В первые месяцы сезона Руди на новой W125 особых лавров себе не снискал. В Триполи у него сначала барахлил нагнетатель, а затем путался под колесами бывший партнер Луиджи Фаджоли, перешедший в Auto Union. На АФУС 30 мая и Mercedes, и Auto Union выставили машины с форсированными двигателями и аэродинамически обтекаемыми фюзеляжами, формулой не предусмотренными, поскольку это была не гонка Гран-при, а демонстрация мощи немецкой техники перед глазами Геббельса и прочих нацистских бонз. На длинных прямых их ракеты разгонялись до 390 км/ч. Вот только у Руди на этот раз отказал двигатель, а выиграл снова Ланг.
Наконец 13 июня на Айфеле Руди финишировал вторым, но безнадежно отстал от Бернда Роземайера.[478]
После гонки молодой победитель вернул Руди трубочку от коктейля, которую, оказывается, злопамятно хранил с 1935 года после полученного вместе с нею от Руди назидания, и наконец отплатил недругу той же монетой:– Отлично ехали, старина, – сказал Бернд, – Но на будущее: мало просто наматывать круги, нужно еще и голову включать.[479]
Руди теперь жаждал реванша и надеялся поквитаться с обидчиком, не откладывая дела в долгий ящик, как раз на предстоящем Кубке Вандербильта.

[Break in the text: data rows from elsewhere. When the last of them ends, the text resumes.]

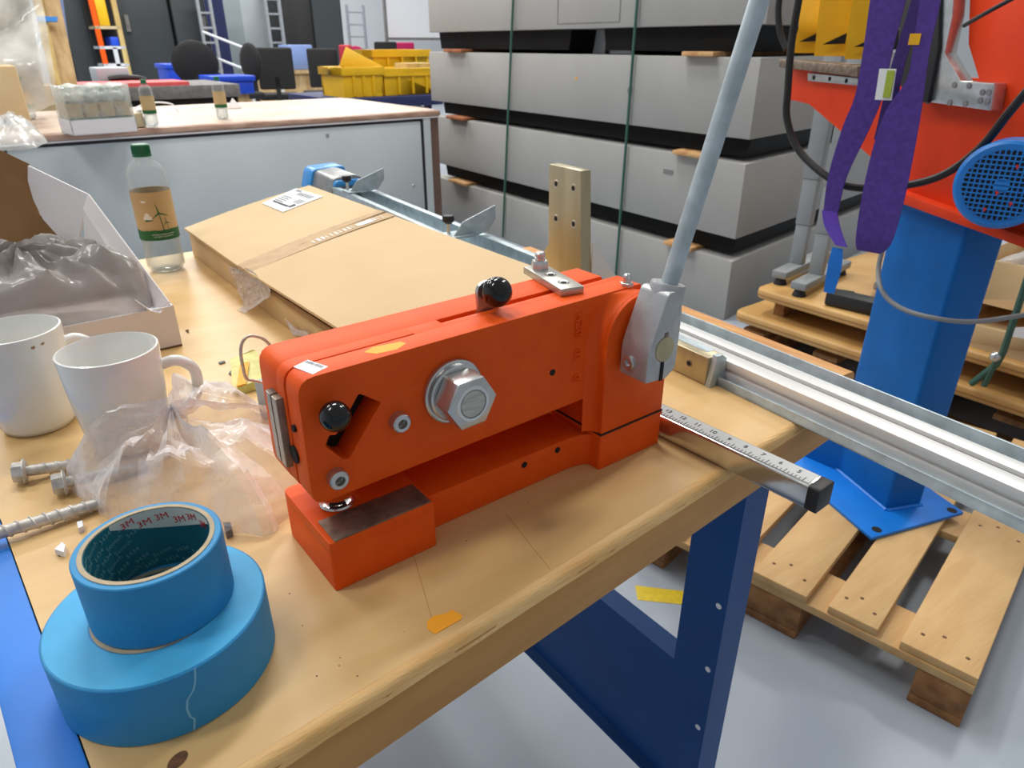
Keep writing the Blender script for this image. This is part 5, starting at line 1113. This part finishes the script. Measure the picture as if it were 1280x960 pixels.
ladder('aluminium ladder before pale wall, left of the black cabinet', (4.7655, 5.0455, 0.9455, 1.9855), 13.0, 12, w=.045)
ladder('low aluminium trestle ladder against the white wall', (7.6733, 8.1251, 1.1077, 2.1166), 16, 8, top=2.1, w=.05)
r = (5.1283, 6.2344, 0.4582, 2.3239); far_box('tall_cabinet', 'tall black cabinet behind the two black chairs', 'cabinet', r, 13.2, .8, 'cabinet_black', bevel=.02)
r = (5.6562, 6.1808, 0.4525, 2.3299); far_box('cabinet_door', 'dark grey door leaf in front of the tall black cabinet', 'door', r, 13.14, .04, 'cabinet_dark')
wbx = thing('whiteboard', 'wheeled whiteboard with grey frame against the white wall', 'whiteboard', ((8.6137, 15.0000, 1.4470)[0], 15, 0)); r = (8.1156, 9.6824, 1.4480, 2.4880)
f = MB(); f.bb(r[0], r[1], 15, 15.04, r[2], r[3]+.2); obj('board', f, 'white_paper', wbx)
for (a, b, c_, d_) in [(r[0]-.05, r[0], 0, r[3]+.2), (r[1], r[1]+.05, 0, r[3]+.2), (r[0], r[1], r[2]-.05, r[2])]:
    f = MB(); f.bb(a, b, 14.98, 15.05, c_, d_); obj('frame', f, 'foam_grey', wbx)
# swivel chairs
def chair(lab, p, zs_, h, wd, ang, m_='chair_black', arms=False, bm_=None):
    t = thing('swivel_chair', lab, 'chair', (p[0], p[1], 0)); q = Matrix.Rotation(ang, 3, 'Z'); c = Vector((p[0], p[1], 0))
    def B(ctr, d): f = MB(); f.box(c+q@Vector(ctr), d, mat=q); return f
    obj('seat', B((0, 0, zs_), (wd*1.05, wd, .08)), m_, t, bevel=.035, seg=3)
    f = MB(); f.ball((0, 0, 0), 1, 16, (wd*.5, .045, h*.5)); f.xf(lambda v: c+q@(Vector((0, wd*.52, zs_+h*.5+.14))+v)); obj('backrest', f, bm_ or m_, t) if h < .5 else obj('backrest', B((0, wd*.52, zs_+h*.5+.1), (wd*.95, .07, h)), bm_ or m_, t, bevel=.03, seg=3)
    obj('back_stem', B((0, wd*.5+.03, zs_+.08), (.06, .03, .36)), 'black_plastic', t)
    f = MB(); f.cyl(c+Vector((0, 0, .1)), c+Vector((0, 0, zs_)), .03, 12); obj('gas_post', f, 'black_plastic', t)
    for k in range(5):
        a = 2*PI*k/5+.3; d = Vector((math.cos(a), math.sin(a), 0)); f = MB(); f.tube([c+Vector((0, 0, .12)), c+d*.3+Vector((0, 0, .06))], [.03, .018], 8); l = obj('base_leg', f, 'black_plastic', t)
        f = MB(); f.ball(c+d*.3+Vector((0, 0, .03)), .03, 10); obj('caster', f, 'black_plastic', l)
    if arms:
        for s in (-1, 1): obj('armrest', B((s*wd*.6, .0, zs_+.22), (.05, .28, .03)), 'black_plastic', t, bevel=.01)
p = (2.3047, 8.6000, 1.0086); chair('black swivel chair with rounded back seen before grey cabinet, orange fleck on top', (p[0], 8.6), .78, .44, .46, R_(165))
p = (3.1500, 9.6000, 1.0232); chair('black swivel chair seen from the side, left of the black cabinet', (p[0]-.12, 9.6), .74, .46, .46, R_(-75))
p = (3.8414, 10.4000, 0.8268); chair('black swivel chair with square back, under pale blue pad', (p[0], 10.4), .66, .52, .50, R_(160))
p = (4.9562, 11.6000, 0.7509); chair('black swivel chair with square back, before tall black cabinet', (p[0]+.05, 11.6), .6, .56, .50, R_(170))
p = (5.0078, 11.0000, 1.1547); chair('red backed swivel chair beside the tall black cabinet', (p[0]+.05, 11.0), .66, .55, .3, R_(-80), 'chair_black', bm_='chair_red')
p = (6.9028, 14.0000, 1.1051); chair('magenta backed swivel chair above the yellow crates, below trestle ladder', (p[0], 14), .7, .45, .46, R_(-10), 'chair_black', bm_='chair_magenta')
p = (7.1103, 13.0000, 1.1145); chair('black backed swivel chair before the whiteboard', (p[0], 13), .66, .6, .5, R_(0))
p = (8.1475, 14.2000, 1.0923); chair('magenta backed swivel chair before the whiteboard, right one', (p[0]+.05, 14.2), .7, .55, .5, R_(0), 'chair_black', bm_='chair_magenta')
bb_ = thing('brown_bench', 'low brown plywood bench in the far hall behind the black chairs', 'bench', ((4.5537, 12.2000, 0.7884)[0], 12.4, 0)); r2 = (4.1901, 5.6565, 0.5352, 0.9264)
f = MB(); f.bb(r2[0], r2[1], 12.2, 12.9, r2[3]-.05, r2[3]); obj('bench_top', f, 'plank', bb_)
f = MB(); f.bb(r2[0]+.02, r2[1]-.02, 12.25, 12.85, 0, r2[3]-.05); obj('bench_body', f, 'plank', bb_)
r = (4.7779, 5.1223, 1.1288, 1.3081); f = MB(); f.bb(r[0], r[1]+.1, 12.3, 12.7, r2[3]+.001, r[3]); solo('pale_blue_box', f, 'pale_blue', 'pale blue box on the far brown bench behind black chair', 'box', bevel=.02)
def bin_(lab, r, Y, dep, slab_):
    t = thing('blue_bin', lab, 'bin', ((r[0]+r[1])/2, Y+dep/2, r[2])); 
    f = MB(); f.bb(r[0], r[1], Y, Y+dep, r[2], r[3]-.05); obj('body', f, 'bin_blue', t, bevel=.01)
    f = MB(); f.bb(r[0]-.02, r[1]+.02, Y-.02, Y+dep+.02, r[3]-.05, r[3]); obj('rim', f, 'bin_blue', t, bevel=.008)
    f = MB(); f.bb(r[0]+.05, r[1]-.05, Y+.05, Y+dep-.05, 0, r[2]-.001); solo('wooden_stand', f, 'plank', slab_, 'stand')
bin_('blue bin behind the rounded black chair', (2.2464, 2.6052, 0.9157, 1.1066), 9.6, .5, 'wooden stand under the blue bin behind rounded black chair')
bin_('wide blue bin on wooden stand right of the lone bottle', (2.2162, 2.5964, 0.8659, 1.0341), 7.7, .45, 'wooden stand under the wide blue bin right of bottle')
for lab, a, b in [('white pole slanting across the pale wall, upper one', (3.6939, 13.0000, 1.4939), (4.1310, 11.0000, 1.0878)), ('white pole slanting behind the side-on chair, lower one', (3.8737, 13.0000, 1.0943), (3.7432, 11.2000, 0.9617))]:
    f = MB(); a = Vector(a); b = Vector(b); f.tube([a+(a-b)*.0, b], .02, 8); f.tube([b, Vector((b.x, b.y, 0))], .02, 8); solo('white_pole', f, 'wall_white', lab, 'pole', 'slanting white poles')
# yellow stacking crates on a low trolley
tr = thing('trolley', 'dark trolley under the yellow crates, behind the wrapped crate', 'trolley', ((3.4792, 6.6000, 0.8259)[0], 7.0, 0)); r = (2.9576, 4.1662, 0.6414, 0.8470); tz = (3.4819, 6.6000, 0.8549)[2]
f = MB(); f.bb(r[0], r[1], 6.6, 7.75, tz-.1, tz-.001); obj('deck', f, 'navy', tr, bevel=.01)
for x in (r[0]+.1, r[1]-.1):
    for y in (6.75, 7.6):
        f = MB(); f.bb(x-.03, x+.03, y-.03, y+.03, .0, tz-.1); obj('leg', f, 'navy', tr)
def crate(lab, r, Y, dep, z0=None, lidz=None):
    t = thing('yellow_crate', lab, 'crate', ((r[0]+r[1])/2, Y+dep/2, tz), 'yellow stacking crates'); z0 = tz if z0 is None else z0; x0, x1, z1 = r[0], r[1], r[3]; k = .03
    f = MB(); f.bb(x0, x1, Y, Y+dep, z0, z0+k); f.bb(x0, x1, Y, Y+k, z0, z1); f.bb(x0, x1, Y+dep-k, Y+dep, z0, z1); f.bb(x0, x0+k, Y, Y+dep, z0, z1); f.bb(x1-k, x1, Y, Y+dep, z0, z1); obj('body', f, 'crate_yellow', t, bevel=.004)
    f = MB()
    for (a, b, c_, d_) in [(x0-.02, x1+.02, Y-.02, Y), (x0-.02, x1+.02, Y+dep, Y+dep+.02), (x0-.02, x0, Y-.02, Y+dep+.02), (x1, x1+.02, Y-.02, Y+dep+.02)]: f.bb(a, b, c_, d_, z1-.07, z1)
    obj('rim', f, 'crate_yellow', t, bevel=.004)
    for k_ in range(1, 4):
        x = x0+(x1-x0)*k_/4; f = MB(); f.bb(x-.012, x+.012, Y-.014, Y, z0+.01, z1-.07); obj('rib', f, 'crate_yellow', t)
    return t
crate('yellow stacking crate at left with tilted lid leaning in it', (3.1145, 3.5331, 0.8575, 1.1198), 6.7, .5)
crate('yellow stacking crate at right, against the grey enclosures', (3.5611, 4.2032, 0.8424, 1.1028), 6.72, .5)
crate('yellow stacking crate behind, standing highest of the three', (3.7558, 4.4413, 1.0624, 1.2659), 7.3, .4, tz)
f = MB(); f.sheet([(3.2040, 6.9500, 1.1304), (3.5706, 6.8000, 0.9528), (3.5861, 6.8000, 1.1203), (3.2901, 6.9500, 1.2920)], .04); solo('crate_lid', f, 'crate_yellow', 'yellow crate lid tilted up on the left yellow crate', 'lid', bevel=.004)
f = MB(); f.bb((3.8971, 6.9000, 1.1356)[0], (4.2129, 6.9000, 1.1311)[0], 6.8, 7.1, tz+.031, (3.8977, 6.9000, 1.1431)[2]); solo('parts_box', f, 'plank_yellow', 'pale cardboard filling inside the right yellow crate', 'box')
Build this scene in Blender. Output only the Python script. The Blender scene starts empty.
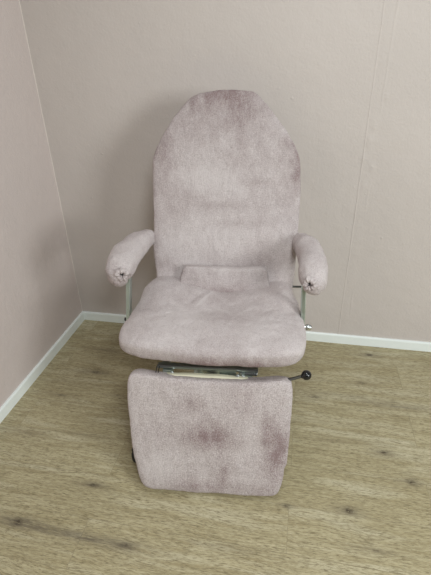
import bpy, bmesh, math, random
from mathutils import Vector, Matrix, noise
random.seed(4)
S = bpy.context.scene
COL = S.collection
PI = math.pi

# ------------------------------------------------------------------ helpers
def link(name, bm, mat, parent=None, smooth=True):
    me = bpy.data.meshes.new(name)
    bmesh.ops.recalc_face_normals(bm, faces=bm.faces[:])
    bm.to_mesh(me); bm.free()
    if smooth:
        for p in me.polygons: p.use_smooth = True
        me.set_sharp_from_angle(angle=math.radians(50))
    if mat: me.materials.append(mat)
    o = bpy.data.objects.new(name, me)
    COL.objects.link(o)
    if parent: o.parent = parent
    return o

def struct(o):
    o['kind'] = 'structure'
    return o

def add_box(bm, c, s, rot=None, bevel=0.0):
    r = bmesh.ops.create_cube(bm, size=1.0)
    vs = r['verts']
    for v in vs:
        v.co = Vector((v.co.x*s[0], v.co.y*s[1], v.co.z*s[2]))
    if bevel > 0:
        es = list({e for v in vs for e in v.link_edges})
        b = bmesh.ops.bevel(bm, geom=es, offset=bevel, segments=2, affect='EDGES', profile=0.5)
        vs = list({v for f in b['faces'] for v in f.verts} | {v for v in vs if v.is_valid})
    M = Matrix.Translation(c) @ (rot.to_4x4() if rot else Matrix.Identity(4))
    for v in vs: v.co = M @ v.co

def add_rod(bm, a, b, r1, r2=None, seg=20):
    a, b = Vector(a), Vector(b)
    r2 = r1 if r2 is None else r2
    d = b-a
    q = d.to_track_quat('Z', 'Y').to_matrix().to_4x4()
    M = Matrix.Translation((a+b)/2) @ q
    bmesh.ops.create_cone(bm, cap_ends=True, segments=seg, radius1=r1, radius2=r2, depth=d.length, matrix=M)

def add_lathe(bm, prof, M, seg=28):
    rings = []
    for r, z in prof:
        rings.append([bm.verts.new(M @ Vector((max(r, 1e-5)*math.cos(2*PI*k/seg), max(r, 1e-5)*math.sin(2*PI*k/seg), z))) for k in range(seg)])
    for a, b in zip(rings, rings[1:]):
        for k in range(seg):
            bm.faces.new((a[k], a[(k+1) % seg], b[(k+1) % seg], b[k]))
    bm.faces.new(rings[0]); bm.faces.new(rings[-1])

def catmull(pts, n=10, closed=True):
    out = []
    N = len(pts)
    rng = range(N) if closed else range(N-1)
    for i in rng:
        if closed:
            p0, p1, p2, p3 = pts[i-1], pts[i], pts[(i+1) % N], pts[(i+2) % N]
        else:
            p0, p1, p2, p3 = pts[max(i-1, 0)], pts[i], pts[i+1], pts[min(i+2, N-1)]
        for k in range(n):
            t = k/n
            out.append(tuple(0.5*((2*b)+(c-a)*t+(2*a-5*b+4*c-d)*t*t+(3*b-a-3*c+d)*t**3)
                             for a, b, c, d in zip(p0, p1, p2, p3)))
    if not closed: out.append(tuple(pts[-1]))
    return out

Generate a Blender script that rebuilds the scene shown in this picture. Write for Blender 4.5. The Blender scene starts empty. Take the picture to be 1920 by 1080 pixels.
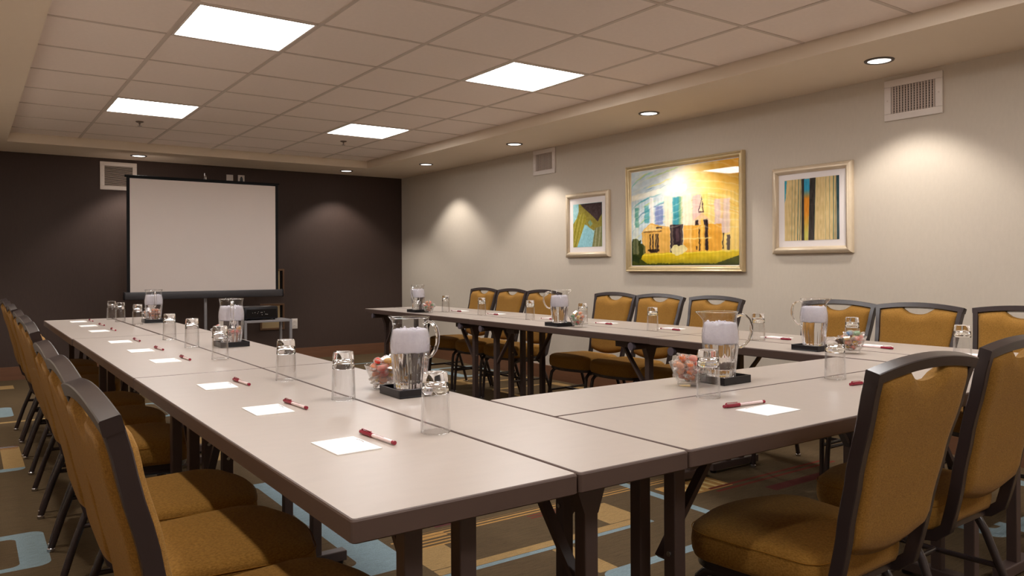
import bpy, bmesh, math, random
import numpy as np
from mathutils import Vector, Matrix
random.seed(7)
C = bpy.context.scene.collection
S = bpy.context.scene
PI = math.pi

# ------------------------------------------------------------------ camera, world, exposure
YAW, ROLL, EYE = 0.6156, -0.0047, 1.103
cy_, sy_ = math.cos(YAW), math.sin(YAW)
Rv, Fv, Dv = Vector((cy_, -sy_, 0)), Vector((sy_, cy_, 0)), Vector((0, 0, -1))
R2 = Rv * math.cos(ROLL) - Dv * math.sin(ROLL)
D2 = Rv * math.sin(ROLL) + Dv * math.cos(ROLL)
cd = bpy.data.cameras.new('camera'); cam = bpy.data.objects.new('camera', cd); C.objects.link(cam)
U2 = -D2; Z2 = R2.cross(U2)
m = Matrix((R2, U2, Z2)).transposed().to_4x4(); m.translation = (0, 0, EYE)
cam.matrix_world = m
cd.sensor_width = 36; cd.lens = 1447.1 / 1920 * 36; cd.shift_y = -(540 - 500.94) / 1920
cd.clip_start = 0.02; cd.clip_end = 60
S.camera = cam
w = bpy.data.worlds.new('world'); S.world = w; w.use_nodes = True
w.node_tree.nodes['Background'].inputs[0].default_value = (0.9, 0.8, 0.7, 1)
w.node_tree.nodes['Background'].inputs[1].default_value = 0.02
S.view_settings.view_transform = 'Standard'
S.view_settings.look = 'None'
S.view_settings.exposure = 0.0
S.view_settings.gamma = 1.0
S.view_settings.use_curve_mapping = False
cyc = S.cycles
cyc.max_bounces = 14; cyc.transmission_bounces = 12; cyc.transparent_max_bounces = 32
cyc.diffuse_bounces = 5; cyc.glossy_bounces = 5
cyc.caustics_reflective = False; cyc.caustics_refractive = True
cyc.sample_clamp_indirect = 22.0
PANEL_L = 21.0          # radiance of the ceiling light panels
PANEL_C = (1.0, 0.975, 0.955)
SPOT_W = 62.0           # power of each recessed downlight
SPOT_C = (1.0, 0.935, 0.855)

# ------------------------------------------------------------------ materials
def srgb(r, g, b):
    f = lambda c: (c / 12.92 if c <= 0.04045 else ((c + 0.055) / 1.055) ** 2.4)
    return tuple(f(x / 255) for x in (r, g, b)) + (1,)
class NT:
    """small node-graph helper"""
    def __init__(s, mat): s.t = mat.node_tree
    def n(s, typ, **kw):
        nd = s.t.nodes.new(typ)
        for k, v in kw.items(): setattr(nd, k, v)
        return nd
    def put(s, sock, v):
        if isinstance(v, bpy.types.NodeSocket): s.t.links.new(v, sock)
        elif v is not None: sock.default_value = v
    def math(s, op, a, b=None, c=None, clamp=False):
        nd = s.n('ShaderNodeMath', operation=op); nd.use_clamp = clamp
        s.put(nd.inputs[0], a)
        if b is not None: s.put(nd.inputs[1], b)
        if c is not None: s.put(nd.inputs[2], c)
        return nd.outputs[0]
    def mix(s, f, a, b):
        nd = s.n('ShaderNodeMix', data_type='RGBA')
        s.put(nd.inputs[0], f); s.put(nd.inputs[6], a); s.put(nd.inputs[7], b)
        return nd.outputs[2]
    def coord(s, scale=(1, 1, 1), kind='Object'):
        tc = s.n('ShaderNodeTexCoord'); mp = s.n('ShaderNodeMapping')
        mp.inputs['Scale'].default_value = scale
        s.t.links.new(tc.outputs[kind], mp.inputs[0]); return mp.outputs[0]
    def noise(s, vec, scale, detail=3, rough=0.5):
        nd = s.n('ShaderNodeTexNoise'); s.put(nd.inputs['Vector'], vec)
        nd.inputs['Scale'].default_value = scale; nd.inputs['Detail'].default_value = detail
        nd.inputs['Roughness'].default_value = rough
        return nd.outputs['Fac']
def mat(name, col, rough=0.5, metal=0.0, spec=0.5, var=0.0, vscale=8.0, bump=0.0, bscale=200.0, stretch=(1, 1, 1), coat=0.0, alpha=1.0, sheen=0.0):
    m = bpy.data.materials.new(name); m.use_nodes = True
    b = m.node_tree.nodes['Principled BSDF']; g = NT(m)
    b.inputs['Base Color'].default_value = col
    b.inputs['Roughness'].default_value = rough; b.inputs['Metallic'].default_value = metal
    b.inputs['Specular IOR Level'].default_value = spec
    b.inputs['Coat Weight'].default_value = coat; b.inputs['Sheen Weight'].default_value = sheen
    if var:
        f = g.noise(g.coord(stretch), vscale, 4)
        c2 = tuple(max(0, c * (1 - var)) for c in col[:3]) + (1,)
        c1 = tuple(min(1, c * (1 + var)) for c in col[:3]) + (1,)
        g.put(b.inputs['Base Color'], g.mix(f, c2, c1))
    if bump:
        f = g.noise(g.coord(stretch), bscale, 2)
        bp = g.n('ShaderNodeBump'); bp.inputs['Strength'].default_value = bump; bp.inputs['Distance'].default_value = 0.002
        g.put(bp.inputs['Height'], f); g.put(b.inputs['Normal'], bp.outputs[0])
    return m
M = {}
M['tile'] = mat('acoustic_tile', srgb(240, 227, 219), 0.95, spec=0.1, var=0.04, vscale=40, bump=0.25, bscale=320)
M['grid'] = mat('ceiling_grid_paint', srgb(206, 192, 182), 0.6, spec=0.3)
M['soffit'] = mat('soffit_paint', srgb(226, 211, 193), 0.9, spec=0.15, var=0.02, bump=0.08, bscale=120)
M['pale_wall'] = mat('pale_vinyl', srgb(226, 218, 206), 0.85, spec=0.15, var=0.02, vscale=60)
M['wall'] = mat('greige_vinyl', srgb(200, 189, 175), 0.8, spec=0.2, var=0.045, vscale=60, bump=0.25, bscale=160, stretch=(1, 1, 0.35))
M['dark_wall'] = mat('dark_brown_vinyl', srgb(64, 49, 43), 0.62, spec=0.35, var=0.12, vscale=90, bump=0.3, bscale=190, stretch=(1, 1, 0.2))
M['base'] = mat('baseboard_wood', srgb(112, 76, 54), 0.5, spec=0.4, var=0.2, vscale=10, stretch=(0.4, 0.4, 6))
M['laminate'] = mat('taupe_laminate', srgb(174, 162, 153), 0.33, spec=0.36, var=0.05, vscale=14, stretch=(3, 1, 1), bump=0.02, bscale=60)
M['edge'] = mat('brown_edge_band', srgb(84, 66, 59), 0.5, spec=0.4, var=0.05, vscale=20)
M['leg'] = mat('brown_powder_coat', srgb(76, 61, 57), 0.45, spec=0.4, var=0.05, vscale=30)
M['bumper'] = mat('grey_plastic', srgb(96, 88, 98), 0.45, spec=0.4, var=0.04)
M['frame'] = mat('dark_bronze_enamel', srgb(52, 42, 42), 0.27, spec=0.55, var=0.05, vscale=30)
M['chrome'] = mat('glide_metal', srgb(190, 186, 188), 0.2, metal=0.9, var=0.03)
M['black'] = mat('black_plastic', srgb(22, 20, 25), 0.3, spec=0.4, var=0.05, vscale=50)
M['blackcloth'] = mat('screen_border', srgb(24, 24, 26), 0.7, spec=0.2, var=0.05)
M['screen'] = mat('matte_screen_fabric', srgb(226, 213, 206), 0.9, spec=0.1, var=0.015, vscale=3)
M['darkmetal'] = mat('screen_case_metal', srgb(60, 57, 60), 0.45, spec=0.5, var=0.04)
M['greymetal'] = mat('grey_painted_steel', srgb(140, 136, 138), 0.4, spec=0.5, var=0.04)
M['white'] = mat('white_enamel', srgb(222, 212, 205), 0.45, spec=0.4, var=0.02)
M['duct'] = mat('duct_dark', srgb(30, 26, 24), 0.9, spec=0.1, var=0.1)
M['slat'] = mat('vent_blade_paint', srgb(205, 190, 180), 0.5, spec=0.4, var=0.03)
M['paper'] = mat('white_card_stock', srgb(250, 247, 245), 0.85, spec=0.15, var=0.008, vscale=5)
M['ink'] = mat('dark_print', srgb(92, 60, 66), 0.8, spec=0.1, var=0.05)
M['maroon'] = mat('maroon_plastic', srgb(142, 26, 50), 0.25, spec=0.55, var=0.06)
M['barrel'] = mat('frosted_pen_barrel', srgb(236, 214, 214), 0.25, spec=0.5, var=0.03)
M['gold_frame'] = mat('champagne_moulding', srgb(222, 204, 178), 0.34, metal=0.25, spec=0.5, var=0.10, vscale=25, stretch=(1, 4, 1))
M['gold_frame2'] = mat('antique_gold_moulding', srgb(212, 190, 148), 0.33, metal=0.35, spec=0.5, var=0.12, vscale=25)
M['mat_board'] = mat('mat_board', srgb(236, 228, 226), 0.75, spec=0.2, var=0.01)
M['bronze'] = mat('bronze_frame', srgb(98, 70, 48), 0.4, metal=0.3, var=0.1)
M['brass'] = mat('brass_sheet', srgb(168, 146, 110), 0.35, metal=0.4, var=0.15, vscale=6)
M['silver_ring'] = mat('downlight_trim', srgb(92, 84, 78), 0.4, metal=0.4, var=0.05)
M['sprinkler'] = mat('sprinkler_metal', srgb(120, 104, 92), 0.35, metal=0.7, var=0.05)

def fabric():
    m = bpy.data.materials.new('mustard_weave'); m.use_nodes = True
    b = m.node_tree.nodes['Principled BSDF']; g = NT(m)
    b.inputs['Roughness'].default_value = 0.85; b.inputs['Specular IOR Level'].default_value = 0.15
    b.inputs['Sheen Weight'].default_value = 0.04; b.inputs['Sheen Roughness'].default_value = 0.5
    v = g.coord((1, 1, 1)); vs = g.coord((1, 1, 4.5)); vx = g.coord((3.5, 1, 1))
    f = g.math('ADD', g.math('MULTIPLY', g.noise(vs, 150, 2), 0.5), g.math('MULTIPLY', g.noise(vx, 210, 2), 0.5))
    f = g.math('ADD', g.math('MULTIPLY', g.math('SUBTRACT', f, 0.5), 1.7), 0.5, clamp=True)
    big = g.noise(v, 9, 2)
    c = g.mix(f, srgb(98, 68, 20), srgb(180, 132, 62))
    c = g.mix(g.math('MULTIPLY', big, 0.25), c, srgb(118, 78, 24))
    g.put(b.inputs['Base Color'], c)
    bp = g.n('ShaderNodeBump'); bp.inputs['Strength'].default_value = 0.45; bp.inputs['Distance'].default_value = 0.0015
    g.put(bp.inputs['Height'], f); g.put(b.inputs['Normal'], bp.outputs[0])
    return m
M['fabric'] = fabric()
M['seam'] = mat('fabric_seam', srgb(150, 104, 40), 0.9, spec=0.1, var=0.1, vscale=60)

def emit(name, col, strength):
    m = bpy.data.materials.new(name); m.use_nodes = True; t = m.node_tree; t.nodes.clear()
    o = t.nodes.new('ShaderNodeOutputMaterial'); e = t.nodes.new('ShaderNodeEmission')
    e.inputs[0].default_value = tuple(col) + (1,); e.inputs[1].default_value = strength
    t.links.new(e.outputs[0], o.inputs[0]); return m
M['panel'] = emit('lit_diffuser', PANEL_C, PANEL_L)
M['lens'] = emit('lit_downlight_lens', (1.0, 0.93, 0.86), 4.0)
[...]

Эта гонка, учрежденная на рубеже веков семьей американских железнодорожных магнатов, была призвана стимулировать щедрыми денежными призами развитие автоспорта в США. Первая мировая вой на положила конец проведению этих состязаний. Однако в 1936 один из отпрысков семьи Вандербильтов объявил о возрождении фамильного Кубка, а феерическая победа в первой после двадцатилетнего перерыва гонке Тацио Нуволари пробудила живой интерес публики к этому состязанию.[480]
На гонку 1937 года Адольф Хюнлайн отрядил за океан оба крыла своих гоночных эскадр. Кто бы там ни победил – Mercedes или Auto Union, – это будет победа всей Германии и в плане стимулирования немецкого автоэкспорта, и – что еще важнее – в пропаганде технического и спортивного превосходства Рейха.[481]
За пять дней плавания на ультрасовременном скоростном лайнере «Бремен», который нацисты также номинировали как быстрейший, самый комфортабельный и просто во всех отношениях лучший в мире, Руди и Бэби расслаблялись у бассейна, развлекались стрельбой по тарелочкам и игрой на бильярде, в карты и настольные игры, коротали время в кинозале, казино и за дегустацией экзотических блюд в судовом ресторане. Прочие же пассажиры «Бремена» тем временем, казалось, были всецело заняты пересудами об их внезапной свадьбе. По этому случаю даже Бернд с Элли, похоже, заключили с Руди временное перемирие и преподнесли молодым в подарок антикварную оловянную кружку. Наедине друг с другом Руди и Бэби оставались разве что у себя в каюте, тем более что обе немецкие команды отправились в это путешествие с привычным теперь размашистым антуражем и полным штатом обслуживающего персонала, приданного откомандированным в Америку гонщикам – Руди и британцу Ричарду Симену от Mercedes и Бернду и Эрнсту фон Делиусу от Auto Union. Также в делегации присутствовали и два высокопоставленных нацистских чиновника – Якоб Верлин и доктор Бодо Лафференц[482]
, – и целый ряд «смотрящих» от СС рангом пониже.[483]Однажды за ужином капитан «Бремена» пригласил обе гоночные команды к своему столу. За соседним столом расположилась большая еврейская семья. Лафференц, будучи главой «Силы через радость», нацистской государственной организации, отвечавшей за обеспечение граждан Рейха общедоступным отдыхом, громко возмутился:
– Впредь извольте не допускать сюда евреев, им вообще должно быть воспрещено подниматься на борт любых немецких судов!
Капитан, однако, возразил чиновнику:
– Это семья из десяти человек, родом они из Венгрии – и путешествуют на моем судне регулярно, дважды в год. Так что они для меня всегда самые дорогие гости.
Над столом повисло молчание, поскольку мысли всех присутствующих сразу же отяготились вопросом: чем теперь встретит строптивца СС по возвращении на родину?[484]
Через несколько дней «Бремен» вошел в Нью-йоркскую гавань под таким ливнем[485]
, что с палубы даже Статуи Свободы было не видать. Однако сходящие по трапу немецкие команды и выгружаемые на причал «серебряные стрелы» были встречены криками «наци – вон!» и легким – из-за малочисленности протестующих – градом гнилых овощей.[486]